=== DATA PROVIDED ===

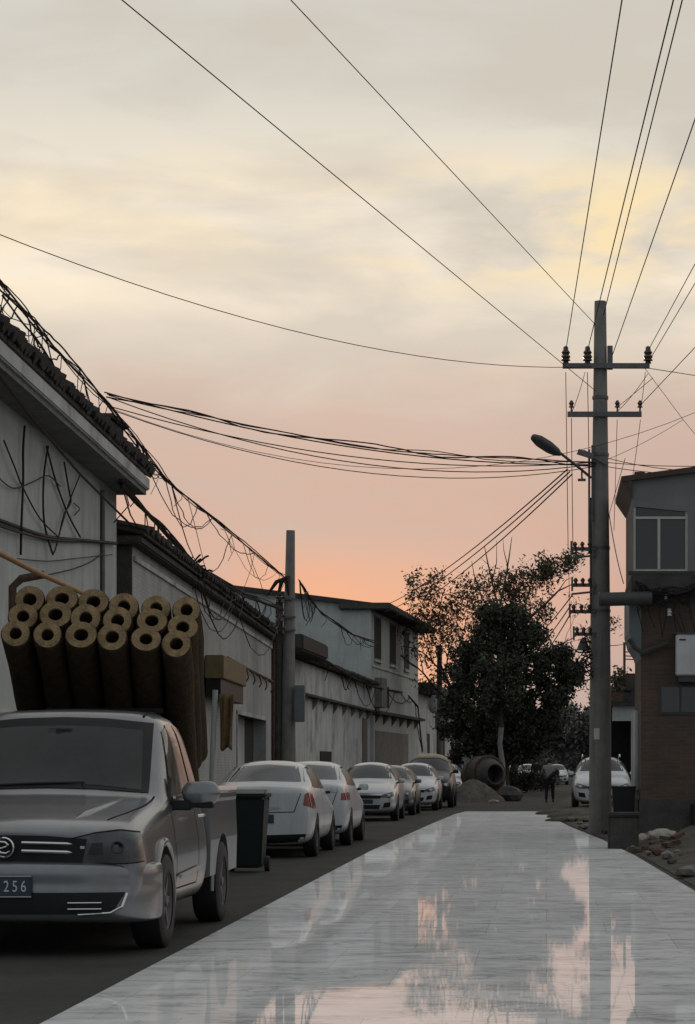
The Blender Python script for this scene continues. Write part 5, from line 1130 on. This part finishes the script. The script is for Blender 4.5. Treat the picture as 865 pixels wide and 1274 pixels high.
# ------------------------------------------------------------------ people
def skin(name,verts,edges,rad,m,par,sub=2):
    me=bpy.data.meshes.new(name); me.from_pydata(verts,edges,[]); o=bpy.data.objects.new('tmp',me); C.objects.link(o)
    o.modifiers.new('k','SKIN'); 
    for i,r_ in enumerate(rad): me.skin_vertices[0].data[i].radius=(r_,r_) if not isinstance(r_,tuple) else r_
    me.skin_vertices[0].data[0].use_root=True
    s=o.modifiers.new('s','SUBSURF'); s.levels=sub; s.render_levels=sub
    r=evalmesh(o); bpy.data.objects.remove(o); r.materials.clear(); r.materials.append(m)
    for p in r.polygons: p.use_smooth=True; p.material_index=0
    return link(bpy.data.objects.new(name,r),par)
def person(loc,lab,j,up,low,rot=0,k=1.0):
    root=thing('person',loc,lab,'person','people walking down the street',rz=rot)
    J={n_:Vector(v)*k for n_,v in j.items()}
    names_=list(J); idx={n_:i for i,n_ in enumerate(names_)}
    E=[('pelvis','waist'),('waist','chest'),('chest','neck'),('neck','head'),('head','crown'),('chest','shl'),('shl','ell'),('ell','wrl'),('wrl','hal'),('chest','shr'),('shr','elr'),('elr','wrr'),('wrr','har'),('pelvis','hil'),('hil','knl'),('knl','anl'),('anl','tol'),('pelvis','hir'),('hir','knr'),('knr','anr'),('anr','tor')]
    rad=dict(pelvis=.12,waist=.105,chest=.13,neck=.05,head=.085,crown=.07,shl=.06,shr=.06,ell=.042,elr=.042,wrl=.03,wrr=.03,hal=.035,har=.035,hil=.085,hir=.085,knl=.058,knr=.058,anl=.038,anr=.038,tol=.035,tor=.035)
    skin('body',[tuple(J[n_]) for n_ in names_],[(idx[a],idx[b]) for a,b in E],[rad[n_]*k for n_ in names_],skinm,root)
    def sub(name,ns,Es,f,m,rd=None):
        skin(name,[tuple(J[n_]) for n_ in ns],[(ns.index(a),ns.index(b)) for a,b in Es],[(rd or {}).get(n_,rad[n_]*f)*k for n_ in ns],m,root)
    sub('jacket',['waist','pelvis','chest','shl','ell','wrl','shr','elr','wrr'],[('waist','pelvis'),('waist','chest'),('chest','shl'),('shl','ell'),('ell','wrl'),('chest','shr'),('shr','elr'),('elr','wrr')],1.3,up,dict(chest=.19,waist=.165,pelvis=.16,shl=.095,shr=.095,ell=.065,elr=.065,wrl=.045,wrr=.045))
    sub('trousers',['pelvis','hil','knl','anl','hir','knr','anr'],[('pelvis','hil'),('hil','knl'),('knl','anl'),('pelvis','hir'),('hir','knr'),('knr','anr')],1.25,low,dict(pelvis=.145,hil=.108,hir=.108,knl=.075,knr=.075,anl=.058,anr=.058))
    for s_ in 'lr':
        w=MB(); a=J['an'+s_]; w.ico((a.x,a.y+.05*k,.045*k),.06*k,3,sq=(.8,2.1,.72)); mkobj('shoe',w,blackcloth,root,smooth=80)
        w=MB()
        h=J['ha'+s_]
        for q in range(4): w.tube([h+Vector((0,(-.03+.02*q)*k,0)),h+Vector((.01,(-.03+.02*q),-.045))*1.0 if k==1 else h+Vector((.01,(-.03+.02*q)*k,-.045*k)),h+Vector((.0,(-.03+.02*q)*k+.01,-.08*k))],[.010*k,.009*k,.007*k],5)
        w.tube([h+Vector((0,.03*k,.03*k)),h+Vector((0,.06*k,0)),h+Vector((0,.06*k,-.03*k))],[.011*k,.01*k,.008*k],5); mkobj('fingers',w,skinm,root,smooth=80)
    w=MB(); h=J['head'].lerp(J['crown'],.55); w.ico(h+Vector((0,-.012,.012))*k,.106*k,3,sq=(.93,1.02,1.02)); w.v=[v for v in w.v]; mkobj('hair',w,hairm,root,smooth=80)
    f=J['head']+Vector((0,.082,0))*k; w=MB(); w.ico(f+Vector((0,.02,.0))*k,.018*k,2,sq=(.8,1,1.5)); mkobj('nose',w,skinm,root)
    for sx in(-1,1):
        w=MB(); w.ico(f+Vector((sx*.033,.012,.03))*k,.011*k,2); mkobj('eye',w,blackcloth,root)
        w=MB(); w.ico(J['head']+Vector((sx*.088,0,.01))*k,.028*k,2,sq=(.4,.8,1.2)); mkobj('ear',w,skinm,root)
    return root
# facing away (+y), leaning forward, arms brought to the front
p1=person((px2(684,88),88,0),'person in grey jacket and black trousers walking away, leaning forward',dict(pelvis=(.02,-.02,.86),waist=(.01,.02,1.02),chest=(-.02,.12,1.24),neck=(-.01,.20,1.40),head=(.0,.27,1.49),crown=(.0,.29,1.58),
  shl=(-.20,.13,1.33),ell=(-.29,.20,1.08),wrl=(-.16,.38,.98),hal=(-.10,.43,.97),shr=(.19,.13,1.33),elr=(.33,.16,1.12),wrr=(.30,.36,.98),har=(.26,.42,.97),hil=(-.09,0,.80),knl=(-.12,.02,.45),anl=(-.13,-.06,.08),tol=(-.13,.08,.04),hir=(.11,0,.80),knr=(.12,.08,.45),anr=(.13,.06,.08),tor=(.13,.2,.04)),jacketm,blackcloth)
w=MB(); w.ico((.10,-.10,1.02),1,3,sq=(.26,.10,.11)); w.v=[(x*1.0,y,z+.75*(x-.10)) for x,y,z in w.v]; sb=mkobj('shoulder_bag',w,blackcloth,None,smooth=80)
sb.location=(px2(684,88),88,0); tag(sb,'dark bag slung across the back of the person in grey','bag')
person((px2(667,131),131,0),'person in dark clothes farther off, left of the person in grey',dict(pelvis=(0,0,.92),waist=(0,0,1.08),chest=(0,.02,1.32),neck=(0,.03,1.48),head=(0,.05,1.60),crown=(0,.05,1.70),
  shl=(-.19,.02,1.42),ell=(-.25,-.02,1.14),wrl=(-.24,.08,.90),hal=(-.24,.10,.84),shr=(.19,.02,1.42),elr=(.25,.0,1.14),wrr=(.23,.12,.90),har=(.23,.14,.84),hil=(-.09,0,.86),knl=(-.09,.08,.48),anl=(-.09,.0,.08),tol=(-.09,.13,.04),hir=(.09,0,.86),knr=(.09,.0,.48),anr=(.09,-.16,.10),tor=(.09,-.06,.04)),blackcloth,blackcloth)
#@@VEH_END

# ------------------------------------------------------------------ world, sun, camera
wd=bpy.data.worlds.new('World'); bpy.context.scene.world=wd; wd.use_nodes=True; nt=wd.node_tree; N=nt.nodes; L=nt.links
bg=N['Background']; out=N['World Output']
SUN_EL,SUN_AZ=R(1.5),R(-6)          # low, ahead of the camera, slightly left of the street axis
sky=N.new('ShaderNodeTexSky'); sky.sky_type='NISHITA'; sky.sun_disc=False; sky.sun_elevation=SUN_EL; sky.sun_rotation=SUN_AZ; sky.air_density=1.6; sky.dust_density=4
L.new(sky.outputs[0],bg.inputs['Color']); bg.inputs['Strength'].default_value=.006
tc=N.new('ShaderNodeTexCoord'); sp=N.new('ShaderNodeSeparateXYZ'); L.new(tc.outputs['Generated'],sp.inputs[0])
def math_(op,a,b=None,c=None):
    n=N.new('ShaderNodeMath'); n.operation=op
    for i,x in enumerate((a,b,c)):
        if x is None: continue
        if isinstance(x,(int,float)): n.inputs[i].default_value=x
        else: L.new(x,n.inputs[i])
    return n.outputs[0]
def ramp(src,els,interp='LINEAR'):
    r=N.new('ShaderNodeValToRGB'); cr=r.color_ramp; cr.interpolation=interp
    while len(cr.elements)<len(els): cr.elements.new(.5)
    for e,(p,c) in zip(cr.elements,els): e.position=p; e.color=tuple(c)+(1,)
    L.new(src,r.inputs['Fac']); return r.outputs['Color']
def mix(f,a,b,mode='MIX'):
    m=N.new('ShaderNodeMix'); m.data_type='RGBA'; m.blend_type=mode
    for k,x in(('Factor',f),('A',a),('B',b)):
        if isinstance(x,(int,float)): m.inputs[k].default_value=x
        elif isinstance(x,tuple): m.inputs[k].default_value=x+(1,)
        else: L.new(x,m.inputs[k])
    return m.outputs['Result']
mp=N.new('ShaderNodeMapping'); mp.inputs['Scale'].default_value=(2.2,2.2,8); L.new(tc.outputs['Generated'],mp.inputs[0])
nz=N.new('ShaderNodeTexNoise'); nz.inputs['Scale'].default_value=3.2; nz.inputs['Detail'].default_value=7; nz.inputs['Roughness'].default_value=.52; nz.inputs['Distortion'].default_value=.3; L.new(mp.outputs[0],nz.inputs['Vector'])
nb=N.new('ShaderNodeTexNoise'); nb.inputs['Scale'].default_value=4.2; nb.inputs['Detail'].default_value=6; nb.inputs['Roughness'].default_value=.55; nb.inputs['Distortion'].default_value=.4; L.new(mp.outputs[0],nb.inputs['Vector'])
zel=math_('ADD',sp.outputs['Z'],math_('MULTIPLY',math_('SUBTRACT',nz.outputs['Fac'],.5),.035))
grad=ramp(zel,[(0,(.50,.38,.34)),(.04,(.54,.40,.35)),(.066,(.78,.42,.28)),(.082,(.70,.435,.33)),(.115,(.64,.45,.36)),(.145,(.64,.49,.41)),(.17,(.78,.66,.53)),(.195,(.95,.84,.67)),(.235,(.86,.78,.65)),(.27,(.70,.67,.59)),(.32,(.63,.62,.57)),(.40,(.62,.63,.63)),(.6,(.60,.63,.65)),(1,(.54,.58,.62))])
# glowing cloud streaks and grey veils
warm=ramp(nb.outputs['Fac'],[(.43,(0,0,0)),(.56,(1,1,1))])
band=ramp(sp.outputs['Z'],[(.19,(0,)*3),(.21,(1,)*3),(.235,(1,)*3),(.26,(0,)*3)])
azr=ramp(math_('MULTIPLY_ADD',sp.outputs['X'],2.5,.5),[(.25,(.35,)*3),(.56,(1,)*3)])
wf=mix(1.0,mix(1.0,warm,band,'MULTIPLY'),azr,'MULTIPLY')
c1=mix(wf,grad,(1.0,.80,.47))
grey=ramp(nz.outputs['Fac'],[(.42,(0,0,0)),(.60,(.95,)*3)])
gb=ramp(sp.outputs['Z'],[(.135,(0,)*3),(.17,(.8,)*3),(.3,(1,)*3),(.34,(1,)*3)])
c2=mix(mix(1.0,mix(1.0,grey,gb,'MULTIPLY'),mix(wf,(1.0,1.0,1.0),(.2,.2,.2)),'MULTIPLY'),c1,(.62,.575,.50))
ls=ramp(nb.outputs['Fac'],[(.40,(0,)*3),(.60,(.8,)*3)]); lz=ramp(sp.outputs['Z'],[(.06,(.5,)*3),(.10,(1,)*3),(.155,(1,)*3),(.18,(0,)*3)])
c2=mix(mix(1.0,ls,lz,'MULTIPLY'),c2,(.60,.475,.40))
# the side of the sky away from the sunset is dim and bluish
back=ramp(math_('MULTIPLY_ADD',sp.outputs['Y'],.5,.5),[(.15,(1,)*3),(.85,(0,)*3)])
rt=ramp(math_('MULTIPLY_ADD',sp.outputs['X'],2.5,.5),[(.44,(0,)*3),(.62,(.75,)*3)]); lowb=ramp(sp.outputs['Z'],[(.10,(1,)*3),(.17,(0,)*3)])
c2=mix(mix(1.0,rt,lowb,'MULTIPLY'),c2,(.56,.40,.34))
gx=ramp(math_('MULTIPLY_ADD',sp.outputs['X'],2.5,.5),[(.12,(0,)*3),(.27,(1,)*3),(.36,(1,)*3),(.47,(0,)*3)],'EASE'); gz=ramp(zel,[(.05,(.9,)*3),(.072,(.9,)*3),(.10,(0,)*3)])
c2=mix(mix(1.0,gx,gz,'MULTIPLY'),c2,(.90,.46,.27))
c3=mix(back,c2,(.42,.45,.48))
bg2=N.new('ShaderNodeBackground'); L.new(c3,bg2.inputs['Color']); bg2.inputs['Strength'].default_value=1.0
ad=N.new('ShaderNodeAddShader'); L.new(bg.outputs[0],ad.inputs[0]); L.new(bg2.outputs[0],ad.inputs[1]); L.new(ad.outputs[0],out.inputs['Surface'])

sl=bpy.data.lights.new('sun','SUN'); sl.energy=.3; sl.angle=R(3); sl.color=(1,.72,.5); so=bpy.data.objects.new('sun',sl); C.objects.link(so)
d=Vector((math.sin(SUN_AZ)*math.cos(SUN_EL),math.cos(SUN_AZ)*math.cos(SUN_EL),math.sin(SUN_EL)))
so.rotation_euler=(-d).to_track_quat('-Z','Y').to_euler(); so.location=(0,0,30)

cam=bpy.data.cameras.new('camera'); co=bpy.data.objects.new('camera',cam); C.objects.link(co)
co.location=(0,0,EYE); co.rotation_euler=(R(90),0,0); cam.sensor_fit='VERTICAL'; cam.sensor_height=36; cam.lens=F/1274*36
cam.shift_x=-(VX-432.5)/1274; cam.shift_y=(H-637)/1274; cam.clip_start=.1; cam.clip_end=4000
sc=bpy.context.scene; sc.camera=co
sc.view_settings.view_transform='Standard'; sc.view_settings.look='None'; sc.view_settings.exposure=0; sc.view_settings.gamma=1
sc.cycles.use_denoising=True; sc.cycles.max_bounces=6; sc.cycles.caustics_reflective=False; sc.cycles.caustics_refractive=False
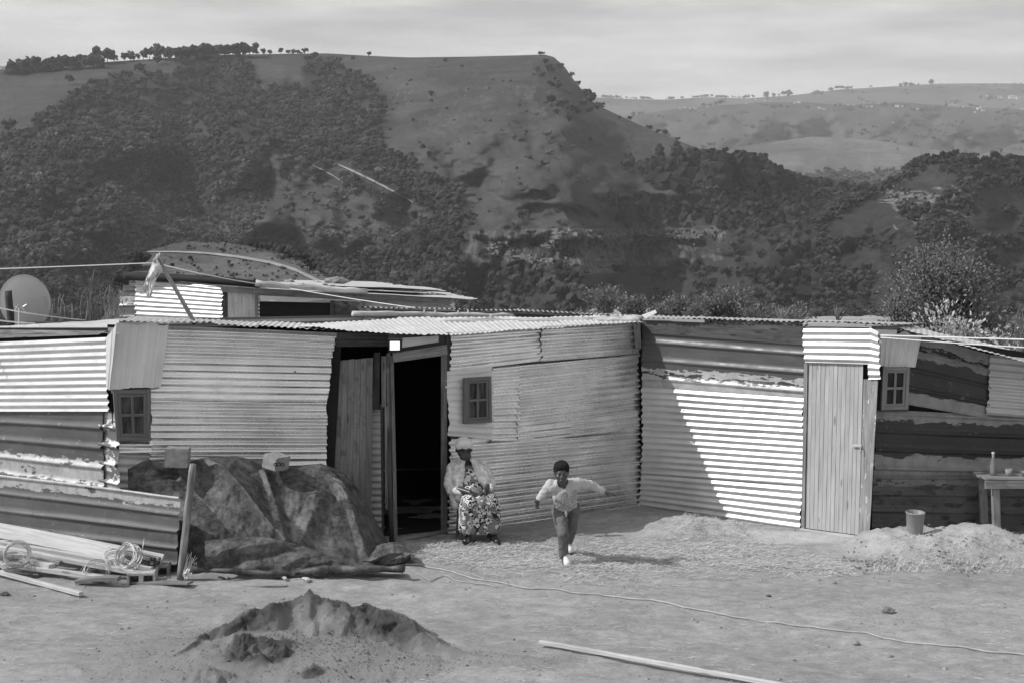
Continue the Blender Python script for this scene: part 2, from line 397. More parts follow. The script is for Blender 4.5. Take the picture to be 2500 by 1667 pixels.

=== WHAT TO PRODUCE ===
Search the data for "picture". Copy every line that has it.

=== REPLY ===
The Blender Python script for this scene continues. Write part 5, from line 1130 on. This part finishes the script. The script is for Blender 4.5. Treat the picture as 865 pixels wide and 1274 pixels high.
Continue the Blender Python script for this scene: part 2, from line 397. More parts follow. The script is for Blender 4.5. Take the picture to be 2500 by 1667 pixels.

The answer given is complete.